**Task requirements:** Repeat the records below exactly, from the first line through the line containing "MB().bevbox(-.05, .05, -.035, -.02, z", and leave out any pictures.

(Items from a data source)
— BEGIN —
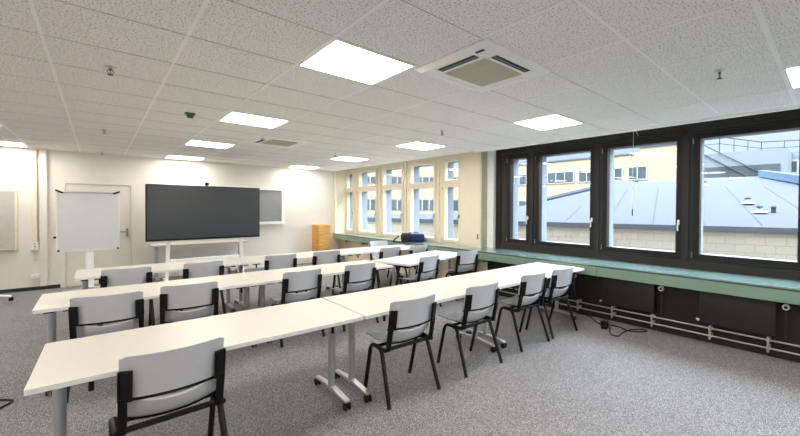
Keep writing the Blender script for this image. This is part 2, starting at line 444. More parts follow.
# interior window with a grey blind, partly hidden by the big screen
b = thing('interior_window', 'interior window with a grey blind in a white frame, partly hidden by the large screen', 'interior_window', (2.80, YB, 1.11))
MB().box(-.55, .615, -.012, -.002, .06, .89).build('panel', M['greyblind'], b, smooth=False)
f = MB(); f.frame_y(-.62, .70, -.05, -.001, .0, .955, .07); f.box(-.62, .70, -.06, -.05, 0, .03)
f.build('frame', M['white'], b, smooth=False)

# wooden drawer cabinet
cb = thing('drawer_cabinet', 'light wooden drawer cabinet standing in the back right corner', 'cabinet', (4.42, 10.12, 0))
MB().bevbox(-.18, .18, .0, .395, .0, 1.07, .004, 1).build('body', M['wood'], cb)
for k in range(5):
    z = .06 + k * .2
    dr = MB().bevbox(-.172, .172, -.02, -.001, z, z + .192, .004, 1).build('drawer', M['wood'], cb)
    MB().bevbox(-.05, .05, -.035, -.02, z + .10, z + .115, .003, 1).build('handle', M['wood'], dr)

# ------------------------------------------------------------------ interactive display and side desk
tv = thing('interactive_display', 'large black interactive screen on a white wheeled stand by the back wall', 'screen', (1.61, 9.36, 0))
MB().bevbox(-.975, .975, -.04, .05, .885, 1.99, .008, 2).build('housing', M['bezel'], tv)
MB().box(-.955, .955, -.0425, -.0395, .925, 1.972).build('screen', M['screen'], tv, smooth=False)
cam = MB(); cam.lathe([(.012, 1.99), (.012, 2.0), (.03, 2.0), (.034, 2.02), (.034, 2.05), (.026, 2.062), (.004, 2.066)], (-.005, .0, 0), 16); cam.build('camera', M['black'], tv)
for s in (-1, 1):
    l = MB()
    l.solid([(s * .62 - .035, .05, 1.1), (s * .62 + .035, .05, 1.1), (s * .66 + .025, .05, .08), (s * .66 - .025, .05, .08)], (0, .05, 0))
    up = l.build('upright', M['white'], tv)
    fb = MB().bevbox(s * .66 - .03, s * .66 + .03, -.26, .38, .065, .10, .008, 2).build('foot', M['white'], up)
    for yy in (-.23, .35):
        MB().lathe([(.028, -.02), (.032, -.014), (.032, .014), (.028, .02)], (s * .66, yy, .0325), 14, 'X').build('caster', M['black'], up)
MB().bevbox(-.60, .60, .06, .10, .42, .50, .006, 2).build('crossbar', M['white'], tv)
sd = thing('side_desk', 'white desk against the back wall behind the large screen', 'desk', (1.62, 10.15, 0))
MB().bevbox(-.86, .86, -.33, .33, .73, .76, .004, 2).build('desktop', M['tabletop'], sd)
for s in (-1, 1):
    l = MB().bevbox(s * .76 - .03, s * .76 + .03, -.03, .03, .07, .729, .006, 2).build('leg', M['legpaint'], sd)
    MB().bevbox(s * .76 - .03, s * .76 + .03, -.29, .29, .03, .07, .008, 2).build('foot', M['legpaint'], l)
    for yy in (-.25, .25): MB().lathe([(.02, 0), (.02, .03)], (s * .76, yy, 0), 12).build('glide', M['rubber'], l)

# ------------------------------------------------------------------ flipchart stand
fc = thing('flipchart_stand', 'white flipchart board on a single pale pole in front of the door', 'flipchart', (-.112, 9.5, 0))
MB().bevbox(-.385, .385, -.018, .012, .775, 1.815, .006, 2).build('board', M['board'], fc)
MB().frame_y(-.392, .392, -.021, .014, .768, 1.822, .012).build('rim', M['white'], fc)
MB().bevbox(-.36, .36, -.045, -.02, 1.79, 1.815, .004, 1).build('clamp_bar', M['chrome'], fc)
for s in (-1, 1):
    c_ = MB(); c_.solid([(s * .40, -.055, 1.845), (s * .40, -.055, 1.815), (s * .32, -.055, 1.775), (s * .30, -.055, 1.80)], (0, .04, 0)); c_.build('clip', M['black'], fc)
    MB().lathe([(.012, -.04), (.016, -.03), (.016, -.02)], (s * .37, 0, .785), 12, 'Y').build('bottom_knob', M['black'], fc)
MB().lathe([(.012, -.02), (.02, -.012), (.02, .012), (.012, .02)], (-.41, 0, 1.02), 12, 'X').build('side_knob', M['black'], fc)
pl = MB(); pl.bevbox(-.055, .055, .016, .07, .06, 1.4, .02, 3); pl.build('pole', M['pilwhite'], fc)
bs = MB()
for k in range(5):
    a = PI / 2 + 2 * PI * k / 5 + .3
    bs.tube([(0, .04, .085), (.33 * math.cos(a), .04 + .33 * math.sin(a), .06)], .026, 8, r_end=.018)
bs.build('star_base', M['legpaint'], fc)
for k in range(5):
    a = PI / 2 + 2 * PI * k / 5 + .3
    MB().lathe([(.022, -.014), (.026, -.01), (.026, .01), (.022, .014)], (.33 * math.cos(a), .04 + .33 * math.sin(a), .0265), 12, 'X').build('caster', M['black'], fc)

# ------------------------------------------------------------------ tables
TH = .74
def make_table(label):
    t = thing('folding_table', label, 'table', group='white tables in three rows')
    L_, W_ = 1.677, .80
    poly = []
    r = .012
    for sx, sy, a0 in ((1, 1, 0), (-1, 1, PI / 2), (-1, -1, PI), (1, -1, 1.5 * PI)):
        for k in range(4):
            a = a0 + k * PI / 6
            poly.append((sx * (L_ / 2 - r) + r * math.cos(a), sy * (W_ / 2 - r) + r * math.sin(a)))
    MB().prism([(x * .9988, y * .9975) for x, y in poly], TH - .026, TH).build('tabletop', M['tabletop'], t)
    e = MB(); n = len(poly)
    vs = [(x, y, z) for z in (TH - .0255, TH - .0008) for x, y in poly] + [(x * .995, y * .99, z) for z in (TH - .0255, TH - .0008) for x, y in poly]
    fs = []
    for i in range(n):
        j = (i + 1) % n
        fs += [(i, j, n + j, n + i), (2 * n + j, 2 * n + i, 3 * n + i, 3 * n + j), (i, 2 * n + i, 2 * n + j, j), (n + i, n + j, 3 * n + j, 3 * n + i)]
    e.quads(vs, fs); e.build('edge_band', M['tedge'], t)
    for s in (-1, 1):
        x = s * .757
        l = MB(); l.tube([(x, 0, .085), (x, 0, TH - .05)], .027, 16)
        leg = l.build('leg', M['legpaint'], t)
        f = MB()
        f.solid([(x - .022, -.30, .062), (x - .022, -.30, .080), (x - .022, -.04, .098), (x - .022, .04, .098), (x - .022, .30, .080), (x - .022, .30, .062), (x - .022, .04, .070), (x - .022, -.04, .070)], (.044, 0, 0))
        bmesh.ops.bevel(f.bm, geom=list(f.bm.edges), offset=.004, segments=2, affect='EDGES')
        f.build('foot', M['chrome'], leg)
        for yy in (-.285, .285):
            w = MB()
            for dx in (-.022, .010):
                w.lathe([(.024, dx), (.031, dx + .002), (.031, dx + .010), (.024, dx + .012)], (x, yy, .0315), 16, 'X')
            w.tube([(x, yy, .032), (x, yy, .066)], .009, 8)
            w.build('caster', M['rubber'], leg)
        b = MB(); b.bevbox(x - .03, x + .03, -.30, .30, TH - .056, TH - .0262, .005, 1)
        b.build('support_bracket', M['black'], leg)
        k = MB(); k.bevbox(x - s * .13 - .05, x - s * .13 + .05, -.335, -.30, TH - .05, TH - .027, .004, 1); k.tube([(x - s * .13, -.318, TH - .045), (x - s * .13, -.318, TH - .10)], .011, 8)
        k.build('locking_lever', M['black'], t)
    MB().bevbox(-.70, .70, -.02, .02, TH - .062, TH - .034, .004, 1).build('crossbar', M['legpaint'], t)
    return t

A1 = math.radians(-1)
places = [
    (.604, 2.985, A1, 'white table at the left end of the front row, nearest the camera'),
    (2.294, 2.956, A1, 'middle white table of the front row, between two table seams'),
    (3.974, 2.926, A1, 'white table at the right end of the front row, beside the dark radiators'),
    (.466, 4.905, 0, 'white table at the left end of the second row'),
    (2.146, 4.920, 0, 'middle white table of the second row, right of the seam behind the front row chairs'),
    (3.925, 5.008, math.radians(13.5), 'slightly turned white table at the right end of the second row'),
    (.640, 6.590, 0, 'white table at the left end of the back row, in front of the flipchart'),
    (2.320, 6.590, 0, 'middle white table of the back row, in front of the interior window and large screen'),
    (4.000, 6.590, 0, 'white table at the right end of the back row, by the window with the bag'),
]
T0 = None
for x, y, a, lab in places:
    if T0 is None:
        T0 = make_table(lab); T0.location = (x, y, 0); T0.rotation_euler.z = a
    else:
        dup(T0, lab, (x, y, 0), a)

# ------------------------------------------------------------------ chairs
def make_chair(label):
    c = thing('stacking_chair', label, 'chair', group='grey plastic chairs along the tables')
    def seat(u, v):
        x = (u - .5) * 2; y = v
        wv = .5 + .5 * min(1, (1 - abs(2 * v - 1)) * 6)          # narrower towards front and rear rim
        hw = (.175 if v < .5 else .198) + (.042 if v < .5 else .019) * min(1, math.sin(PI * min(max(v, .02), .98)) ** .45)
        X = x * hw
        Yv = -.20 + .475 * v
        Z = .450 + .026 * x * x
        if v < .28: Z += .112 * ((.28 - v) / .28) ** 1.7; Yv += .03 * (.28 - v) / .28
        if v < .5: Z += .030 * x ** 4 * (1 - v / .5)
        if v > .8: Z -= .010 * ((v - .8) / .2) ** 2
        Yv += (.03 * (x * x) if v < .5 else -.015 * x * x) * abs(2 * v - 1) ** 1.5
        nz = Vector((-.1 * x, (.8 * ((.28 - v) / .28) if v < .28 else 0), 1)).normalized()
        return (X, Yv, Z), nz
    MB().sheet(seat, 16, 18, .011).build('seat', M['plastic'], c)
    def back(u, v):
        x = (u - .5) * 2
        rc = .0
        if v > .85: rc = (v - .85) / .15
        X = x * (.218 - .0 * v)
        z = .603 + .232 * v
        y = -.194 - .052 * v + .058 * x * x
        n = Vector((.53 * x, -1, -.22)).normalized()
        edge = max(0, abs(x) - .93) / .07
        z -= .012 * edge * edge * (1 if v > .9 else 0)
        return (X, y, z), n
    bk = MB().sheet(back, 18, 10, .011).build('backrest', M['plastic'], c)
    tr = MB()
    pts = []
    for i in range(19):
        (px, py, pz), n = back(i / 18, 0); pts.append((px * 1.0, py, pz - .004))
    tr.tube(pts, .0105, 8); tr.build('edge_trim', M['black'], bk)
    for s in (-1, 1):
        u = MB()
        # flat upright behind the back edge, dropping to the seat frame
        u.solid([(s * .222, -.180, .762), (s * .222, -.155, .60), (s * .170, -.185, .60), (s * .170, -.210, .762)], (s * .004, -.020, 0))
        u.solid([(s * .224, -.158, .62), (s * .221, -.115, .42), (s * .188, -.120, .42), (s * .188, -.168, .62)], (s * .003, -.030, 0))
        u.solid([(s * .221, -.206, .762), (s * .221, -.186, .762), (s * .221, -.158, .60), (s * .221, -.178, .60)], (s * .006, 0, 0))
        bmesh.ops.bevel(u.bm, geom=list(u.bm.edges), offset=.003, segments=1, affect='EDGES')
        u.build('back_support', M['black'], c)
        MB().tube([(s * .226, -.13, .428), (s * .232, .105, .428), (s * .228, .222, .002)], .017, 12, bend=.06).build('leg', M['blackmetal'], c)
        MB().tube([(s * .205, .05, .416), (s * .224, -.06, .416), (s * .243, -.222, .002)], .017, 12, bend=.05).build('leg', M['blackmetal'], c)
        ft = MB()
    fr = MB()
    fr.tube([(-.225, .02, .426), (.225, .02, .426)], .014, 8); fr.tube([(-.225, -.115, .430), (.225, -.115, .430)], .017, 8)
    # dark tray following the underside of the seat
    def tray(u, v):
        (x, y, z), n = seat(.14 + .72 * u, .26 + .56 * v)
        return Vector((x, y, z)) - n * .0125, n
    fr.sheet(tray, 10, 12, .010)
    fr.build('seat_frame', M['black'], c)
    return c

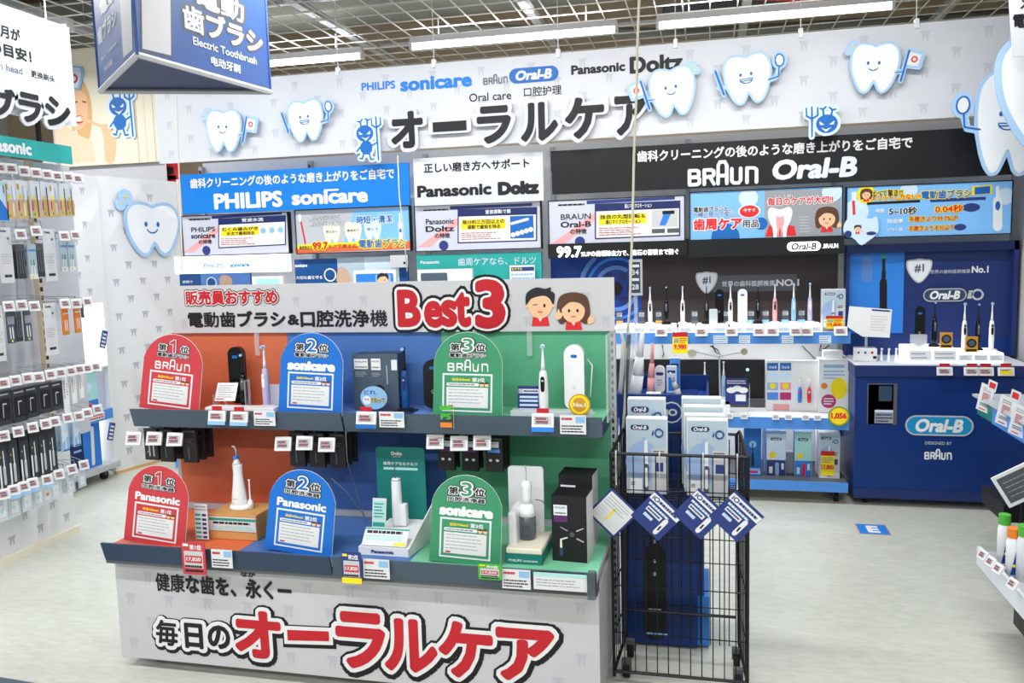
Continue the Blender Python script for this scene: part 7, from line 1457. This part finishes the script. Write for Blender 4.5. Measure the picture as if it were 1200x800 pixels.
— END —
**Exercise output:**
Keep writing the Blender script for this image. This is part 2, starting at line 444. More parts follow.
# interior window with a grey blind, partly hidden by the big screen
b = thing('interior_window', 'interior window with a grey blind in a white frame, partly hidden by the large screen', 'interior_window', (2.80, YB, 1.11))
MB().box(-.55, .615, -.012, -.002, .06, .89).build('panel', M['greyblind'], b, smooth=False)
f = MB(); f.frame_y(-.62, .70, -.05, -.001, .0, .955, .07); f.box(-.62, .70, -.06, -.05, 0, .03)
f.build('frame', M['white'], b, smooth=False)

# wooden drawer cabinet
cb = thing('drawer_cabinet', 'light wooden drawer cabinet standing in the back right corner', 'cabinet', (4.42, 10.12, 0))
MB().bevbox(-.18, .18, .0, .395, .0, 1.07, .004, 1).build('body', M['wood'], cb)
for k in range(5):
    z = .06 + k * .2
    dr = MB().bevbox(-.172, .172, -.02, -.001, z, z + .192, .004, 1).build('drawer', M['wood'], cb)
    MB().bevbox(-.05, .05, -.035, -.02, z + .10, z + .115, .003, 1).build('handle', M['wood'], dr)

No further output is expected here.